真船文隆「量子化学 - 基礎からのアプローチ

私にとっての量子力学とのファーストコンタクト。大変すばらしい本。大学一年生の時の構造化学の講義の指定参考書で、講義には起きれず出ていなかったが、せっせとこの本を写経していた記憶がある。熱力学などもだが、化学に適用した時の物理は、非常に活き活きとしている気がしていて、この本を読んだ当時も非常にモチベーションが高まっていた。もっとも、私は化学実験がとにかく苦手だったので、化学系には進まなかったのだが。。(なぜデバイス系に?)

https://www.kagakudojin.co.jp/book/b50311.html

小出昭一郎量子力学(I)(II)

東大の電気系における量子力学の指定教科書。
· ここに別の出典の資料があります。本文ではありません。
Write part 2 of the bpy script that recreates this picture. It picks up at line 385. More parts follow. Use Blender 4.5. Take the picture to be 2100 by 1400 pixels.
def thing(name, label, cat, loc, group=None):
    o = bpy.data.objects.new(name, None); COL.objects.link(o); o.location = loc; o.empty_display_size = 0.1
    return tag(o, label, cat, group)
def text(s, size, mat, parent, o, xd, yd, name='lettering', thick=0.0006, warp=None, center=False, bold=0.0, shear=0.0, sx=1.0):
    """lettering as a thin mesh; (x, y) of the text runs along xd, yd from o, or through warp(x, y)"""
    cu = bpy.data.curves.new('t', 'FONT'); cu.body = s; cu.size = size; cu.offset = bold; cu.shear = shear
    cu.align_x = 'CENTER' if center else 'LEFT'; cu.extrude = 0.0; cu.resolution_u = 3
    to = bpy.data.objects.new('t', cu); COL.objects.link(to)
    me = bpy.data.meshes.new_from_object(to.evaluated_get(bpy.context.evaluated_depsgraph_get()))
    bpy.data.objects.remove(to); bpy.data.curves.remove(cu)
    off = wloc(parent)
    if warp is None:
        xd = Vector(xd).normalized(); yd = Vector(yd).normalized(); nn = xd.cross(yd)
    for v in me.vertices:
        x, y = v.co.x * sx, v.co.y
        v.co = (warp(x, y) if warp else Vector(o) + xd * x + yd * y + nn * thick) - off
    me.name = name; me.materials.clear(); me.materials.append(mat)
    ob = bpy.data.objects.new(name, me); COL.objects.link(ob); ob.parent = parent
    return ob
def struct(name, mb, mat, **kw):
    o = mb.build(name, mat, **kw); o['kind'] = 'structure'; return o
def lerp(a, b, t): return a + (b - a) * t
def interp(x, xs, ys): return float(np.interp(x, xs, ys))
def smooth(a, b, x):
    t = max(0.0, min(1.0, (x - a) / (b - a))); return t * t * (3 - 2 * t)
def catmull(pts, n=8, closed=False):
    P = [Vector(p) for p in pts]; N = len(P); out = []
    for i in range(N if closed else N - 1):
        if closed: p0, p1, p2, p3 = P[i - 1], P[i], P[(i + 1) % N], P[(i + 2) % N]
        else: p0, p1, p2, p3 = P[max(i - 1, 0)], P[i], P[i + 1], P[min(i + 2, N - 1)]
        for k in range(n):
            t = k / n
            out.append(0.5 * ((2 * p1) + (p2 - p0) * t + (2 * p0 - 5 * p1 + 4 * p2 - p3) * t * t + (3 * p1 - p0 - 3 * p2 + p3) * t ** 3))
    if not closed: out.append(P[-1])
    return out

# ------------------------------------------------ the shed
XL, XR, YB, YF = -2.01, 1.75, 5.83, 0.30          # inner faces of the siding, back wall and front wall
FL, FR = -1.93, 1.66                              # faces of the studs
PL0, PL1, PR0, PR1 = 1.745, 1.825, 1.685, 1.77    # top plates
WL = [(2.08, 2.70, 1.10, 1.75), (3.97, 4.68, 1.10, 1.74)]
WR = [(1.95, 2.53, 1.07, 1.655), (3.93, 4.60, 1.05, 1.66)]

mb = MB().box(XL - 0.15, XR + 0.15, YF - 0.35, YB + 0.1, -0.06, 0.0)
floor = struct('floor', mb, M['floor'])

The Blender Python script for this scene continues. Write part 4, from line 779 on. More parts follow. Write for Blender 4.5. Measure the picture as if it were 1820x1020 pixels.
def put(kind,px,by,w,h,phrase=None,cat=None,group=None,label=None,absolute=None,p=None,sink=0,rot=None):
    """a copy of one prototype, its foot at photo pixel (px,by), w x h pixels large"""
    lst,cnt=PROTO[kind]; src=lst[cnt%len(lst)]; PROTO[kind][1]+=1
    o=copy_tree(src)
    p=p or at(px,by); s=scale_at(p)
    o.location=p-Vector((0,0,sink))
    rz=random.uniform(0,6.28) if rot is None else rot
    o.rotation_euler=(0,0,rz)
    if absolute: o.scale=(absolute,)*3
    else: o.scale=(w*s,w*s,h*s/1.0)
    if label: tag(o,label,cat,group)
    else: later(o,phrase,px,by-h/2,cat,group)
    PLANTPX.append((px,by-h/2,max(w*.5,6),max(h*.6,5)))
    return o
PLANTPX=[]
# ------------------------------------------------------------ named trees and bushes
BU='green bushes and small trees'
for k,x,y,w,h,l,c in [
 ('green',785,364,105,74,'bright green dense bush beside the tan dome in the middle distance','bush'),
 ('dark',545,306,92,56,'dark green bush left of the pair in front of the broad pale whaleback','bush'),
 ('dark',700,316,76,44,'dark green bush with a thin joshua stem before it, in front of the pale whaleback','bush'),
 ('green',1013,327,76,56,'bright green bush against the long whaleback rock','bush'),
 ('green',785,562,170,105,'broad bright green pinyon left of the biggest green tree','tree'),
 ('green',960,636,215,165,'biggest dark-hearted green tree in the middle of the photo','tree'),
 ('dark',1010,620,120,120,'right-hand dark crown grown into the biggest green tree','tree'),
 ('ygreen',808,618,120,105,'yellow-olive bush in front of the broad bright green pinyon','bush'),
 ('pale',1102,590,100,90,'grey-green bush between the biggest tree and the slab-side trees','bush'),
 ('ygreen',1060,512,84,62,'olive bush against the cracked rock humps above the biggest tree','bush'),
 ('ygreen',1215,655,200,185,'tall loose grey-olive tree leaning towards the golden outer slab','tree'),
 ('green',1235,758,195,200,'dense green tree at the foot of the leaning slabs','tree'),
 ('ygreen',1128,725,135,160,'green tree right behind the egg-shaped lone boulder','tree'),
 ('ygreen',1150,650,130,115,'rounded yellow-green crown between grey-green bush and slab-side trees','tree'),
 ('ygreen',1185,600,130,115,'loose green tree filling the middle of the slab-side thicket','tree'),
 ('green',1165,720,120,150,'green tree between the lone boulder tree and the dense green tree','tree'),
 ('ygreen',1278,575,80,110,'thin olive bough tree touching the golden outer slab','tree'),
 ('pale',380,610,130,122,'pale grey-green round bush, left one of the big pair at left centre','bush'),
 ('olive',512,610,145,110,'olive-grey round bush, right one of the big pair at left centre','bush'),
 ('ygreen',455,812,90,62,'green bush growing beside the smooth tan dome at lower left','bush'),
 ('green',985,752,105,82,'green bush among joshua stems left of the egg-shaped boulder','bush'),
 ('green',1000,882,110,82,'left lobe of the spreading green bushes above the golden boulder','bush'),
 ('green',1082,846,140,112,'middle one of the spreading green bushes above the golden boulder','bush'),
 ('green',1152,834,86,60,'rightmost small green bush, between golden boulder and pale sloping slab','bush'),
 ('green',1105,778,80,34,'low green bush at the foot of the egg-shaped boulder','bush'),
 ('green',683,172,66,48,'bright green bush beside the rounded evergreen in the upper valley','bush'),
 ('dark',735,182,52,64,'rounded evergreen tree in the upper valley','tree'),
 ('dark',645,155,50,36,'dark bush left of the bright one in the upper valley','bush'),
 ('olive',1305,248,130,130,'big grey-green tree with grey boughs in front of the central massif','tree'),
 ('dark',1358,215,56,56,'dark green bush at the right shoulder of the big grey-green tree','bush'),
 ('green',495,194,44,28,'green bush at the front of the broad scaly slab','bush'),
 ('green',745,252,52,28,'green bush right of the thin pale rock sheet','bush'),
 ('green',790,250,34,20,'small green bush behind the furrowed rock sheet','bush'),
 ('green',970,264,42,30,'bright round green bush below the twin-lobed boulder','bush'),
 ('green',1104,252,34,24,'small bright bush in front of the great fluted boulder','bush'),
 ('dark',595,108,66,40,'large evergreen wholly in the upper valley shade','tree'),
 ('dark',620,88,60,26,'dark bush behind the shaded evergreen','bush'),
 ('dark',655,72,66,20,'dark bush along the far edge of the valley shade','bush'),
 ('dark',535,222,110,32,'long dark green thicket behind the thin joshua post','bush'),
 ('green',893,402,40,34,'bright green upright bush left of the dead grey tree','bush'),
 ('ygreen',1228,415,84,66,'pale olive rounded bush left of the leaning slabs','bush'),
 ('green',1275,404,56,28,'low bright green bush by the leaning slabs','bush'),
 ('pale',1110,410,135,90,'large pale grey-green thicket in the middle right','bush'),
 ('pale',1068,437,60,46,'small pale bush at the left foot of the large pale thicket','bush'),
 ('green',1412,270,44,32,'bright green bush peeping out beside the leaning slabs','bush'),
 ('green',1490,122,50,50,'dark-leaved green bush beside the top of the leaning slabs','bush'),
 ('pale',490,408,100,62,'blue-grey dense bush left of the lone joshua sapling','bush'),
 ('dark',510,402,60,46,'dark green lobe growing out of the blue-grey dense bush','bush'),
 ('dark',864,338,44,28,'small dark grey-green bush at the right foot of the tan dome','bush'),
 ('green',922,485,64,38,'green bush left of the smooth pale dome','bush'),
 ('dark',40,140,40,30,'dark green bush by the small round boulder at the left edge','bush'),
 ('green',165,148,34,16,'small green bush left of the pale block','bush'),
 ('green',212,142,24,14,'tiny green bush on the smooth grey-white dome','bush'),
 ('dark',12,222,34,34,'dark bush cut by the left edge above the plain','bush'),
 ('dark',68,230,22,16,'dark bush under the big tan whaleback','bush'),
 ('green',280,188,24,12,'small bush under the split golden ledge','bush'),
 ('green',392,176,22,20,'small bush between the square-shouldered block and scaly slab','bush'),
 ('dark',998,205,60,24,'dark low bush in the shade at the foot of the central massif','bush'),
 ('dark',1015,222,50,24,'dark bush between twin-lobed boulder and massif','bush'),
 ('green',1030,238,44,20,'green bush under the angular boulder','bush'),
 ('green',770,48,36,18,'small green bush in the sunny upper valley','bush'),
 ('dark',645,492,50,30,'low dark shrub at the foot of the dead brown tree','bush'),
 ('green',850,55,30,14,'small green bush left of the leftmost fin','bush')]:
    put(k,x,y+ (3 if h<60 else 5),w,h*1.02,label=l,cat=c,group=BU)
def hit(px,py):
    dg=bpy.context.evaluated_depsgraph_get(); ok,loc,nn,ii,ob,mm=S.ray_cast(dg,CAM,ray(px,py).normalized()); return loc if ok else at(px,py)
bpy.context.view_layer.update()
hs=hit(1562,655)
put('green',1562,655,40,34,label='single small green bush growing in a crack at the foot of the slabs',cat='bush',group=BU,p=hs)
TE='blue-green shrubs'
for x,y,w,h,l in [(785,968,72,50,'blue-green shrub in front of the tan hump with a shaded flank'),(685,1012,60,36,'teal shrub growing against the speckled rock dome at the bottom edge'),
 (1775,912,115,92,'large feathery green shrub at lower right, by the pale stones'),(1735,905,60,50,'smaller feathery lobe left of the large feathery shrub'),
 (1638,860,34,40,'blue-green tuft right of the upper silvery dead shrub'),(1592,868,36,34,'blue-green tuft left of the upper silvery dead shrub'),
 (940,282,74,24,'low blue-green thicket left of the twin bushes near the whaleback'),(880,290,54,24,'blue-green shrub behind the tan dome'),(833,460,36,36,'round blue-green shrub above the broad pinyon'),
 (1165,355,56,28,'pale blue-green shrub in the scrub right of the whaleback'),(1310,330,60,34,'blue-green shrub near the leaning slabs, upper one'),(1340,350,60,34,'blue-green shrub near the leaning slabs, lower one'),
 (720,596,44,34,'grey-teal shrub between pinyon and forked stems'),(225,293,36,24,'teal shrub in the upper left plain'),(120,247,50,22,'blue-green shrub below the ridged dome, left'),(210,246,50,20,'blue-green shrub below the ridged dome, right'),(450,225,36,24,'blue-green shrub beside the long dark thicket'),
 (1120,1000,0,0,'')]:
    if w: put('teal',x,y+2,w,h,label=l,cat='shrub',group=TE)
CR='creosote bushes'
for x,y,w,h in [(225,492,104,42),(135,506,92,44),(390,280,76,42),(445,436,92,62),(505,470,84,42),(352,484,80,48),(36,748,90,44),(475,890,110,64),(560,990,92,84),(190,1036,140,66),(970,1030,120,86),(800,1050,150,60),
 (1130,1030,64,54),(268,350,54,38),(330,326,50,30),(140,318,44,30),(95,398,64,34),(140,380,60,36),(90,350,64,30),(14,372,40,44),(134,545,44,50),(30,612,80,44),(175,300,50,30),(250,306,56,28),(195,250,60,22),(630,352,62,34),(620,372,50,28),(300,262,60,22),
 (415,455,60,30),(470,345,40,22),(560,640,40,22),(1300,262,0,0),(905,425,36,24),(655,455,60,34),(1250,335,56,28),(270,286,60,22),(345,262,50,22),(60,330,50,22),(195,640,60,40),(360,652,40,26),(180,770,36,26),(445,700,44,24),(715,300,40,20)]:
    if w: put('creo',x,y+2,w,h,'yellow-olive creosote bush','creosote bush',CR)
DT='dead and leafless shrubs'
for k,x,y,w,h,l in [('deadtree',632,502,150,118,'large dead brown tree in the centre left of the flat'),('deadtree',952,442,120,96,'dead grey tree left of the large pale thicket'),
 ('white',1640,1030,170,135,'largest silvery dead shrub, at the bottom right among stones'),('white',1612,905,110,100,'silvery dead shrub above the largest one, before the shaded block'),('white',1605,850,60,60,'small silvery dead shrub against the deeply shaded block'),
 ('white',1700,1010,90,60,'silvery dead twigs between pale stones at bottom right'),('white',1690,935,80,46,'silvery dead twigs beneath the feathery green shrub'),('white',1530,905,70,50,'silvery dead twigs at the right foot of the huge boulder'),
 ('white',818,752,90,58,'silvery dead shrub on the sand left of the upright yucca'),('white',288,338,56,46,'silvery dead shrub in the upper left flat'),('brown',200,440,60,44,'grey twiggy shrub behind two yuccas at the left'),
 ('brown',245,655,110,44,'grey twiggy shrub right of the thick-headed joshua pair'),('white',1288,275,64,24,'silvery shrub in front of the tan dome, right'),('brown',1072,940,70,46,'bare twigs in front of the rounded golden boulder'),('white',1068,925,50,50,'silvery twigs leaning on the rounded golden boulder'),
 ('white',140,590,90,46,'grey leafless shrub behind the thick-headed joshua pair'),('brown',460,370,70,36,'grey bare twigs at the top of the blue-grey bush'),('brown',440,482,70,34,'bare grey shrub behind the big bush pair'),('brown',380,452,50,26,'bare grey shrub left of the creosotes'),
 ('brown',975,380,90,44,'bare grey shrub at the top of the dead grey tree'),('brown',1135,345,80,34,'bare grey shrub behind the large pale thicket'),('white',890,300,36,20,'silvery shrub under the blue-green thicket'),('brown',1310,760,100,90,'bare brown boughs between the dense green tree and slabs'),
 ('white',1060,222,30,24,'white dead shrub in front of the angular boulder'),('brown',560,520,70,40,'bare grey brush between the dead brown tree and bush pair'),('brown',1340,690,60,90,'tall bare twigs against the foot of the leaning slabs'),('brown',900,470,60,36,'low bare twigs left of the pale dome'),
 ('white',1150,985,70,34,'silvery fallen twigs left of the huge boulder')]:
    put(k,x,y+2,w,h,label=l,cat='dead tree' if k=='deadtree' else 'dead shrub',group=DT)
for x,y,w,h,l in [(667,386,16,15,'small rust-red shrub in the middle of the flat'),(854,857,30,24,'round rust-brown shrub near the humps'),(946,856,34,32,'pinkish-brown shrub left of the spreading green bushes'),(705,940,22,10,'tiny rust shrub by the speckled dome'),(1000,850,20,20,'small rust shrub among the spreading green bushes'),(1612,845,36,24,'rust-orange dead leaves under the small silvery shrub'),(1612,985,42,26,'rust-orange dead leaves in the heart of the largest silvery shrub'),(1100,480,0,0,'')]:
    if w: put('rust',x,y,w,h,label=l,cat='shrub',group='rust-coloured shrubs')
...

学部2年~3年にかけてひいひい言いながら読んでいた記憶がある(といっても、(II)はほとんど読んでないが。。)。不勉強なため、今でも理解してない内容が結構ある。。波動関数の計算が多く、結構伝統的な量子力学の教科書といえるのではないだろうか(私は詳しくないが)。波動関数の煩雑な計算は本質ではないという意見もあるかと思うが、電子デバイスを考える上では結構重要なので、意外と電子デバイスの人間にとってはその点でもおすすめできるかもしれない。